Combined effect of SiC and carbon on sintering kinetics, microstructure and mechanical properties of fine-grained binderless tungsten carbide

Abstract: The study investigates the density, phase composition, microstructure and mechanical properties (microhardness, fracture toughness) of binderless WC + SiC and WC + SiC + C ceramics obtained by Spark Plasma Sintering (SPS). Nanopowders of a-WC produced by DC arc plasma chemical synthesis were used as raw materials. Powder compositions for sintering contained graphite (0.3, 0.5% wt.) or b-SiC (1, 3, 5% wt.) with 0.3% wt. graphite. It was shown that WC + 1% wt. SiC + 0.3% wt.C ceramics have a homogeneous fine-grained microstructure, high relative density, increased microhardness and Palmquist fracture toughness (Indentation Fracture Resistance). The kinetics of the initial sintering stage of WC + C and WC + C + SiC powder compositions was also analyzed using high-temperature dilatometry at the conventional pressureless sintering (CPS) conditions.

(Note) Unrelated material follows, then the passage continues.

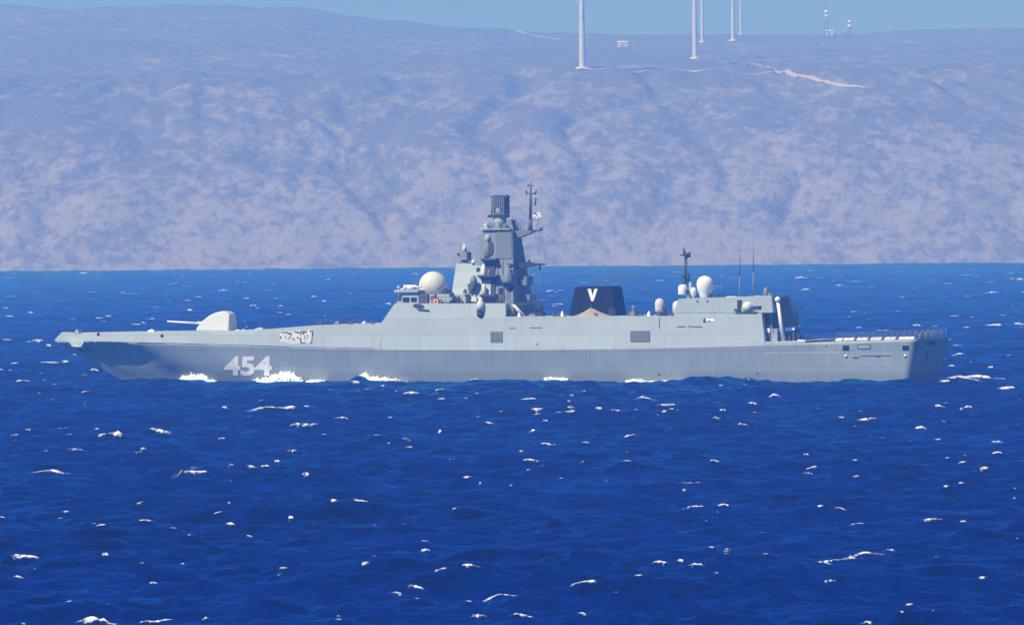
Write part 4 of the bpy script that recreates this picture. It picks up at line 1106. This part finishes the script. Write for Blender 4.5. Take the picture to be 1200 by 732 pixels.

The CPS and SPS activation energies of WC + SiC powder at the intensive shrinkage stage were determined using the Young-Cutler model. The CPS activation energies of WC, WC + C and WC + C + SiC powder compositions are close to the activation energy of diffusion of the carbon C along the a-WC grain boundaries. The SPS activation energies of WC + C and WC+ C + SiC powder compositions turn out to be lower than the activation energy of the C of a-WC grain boundary.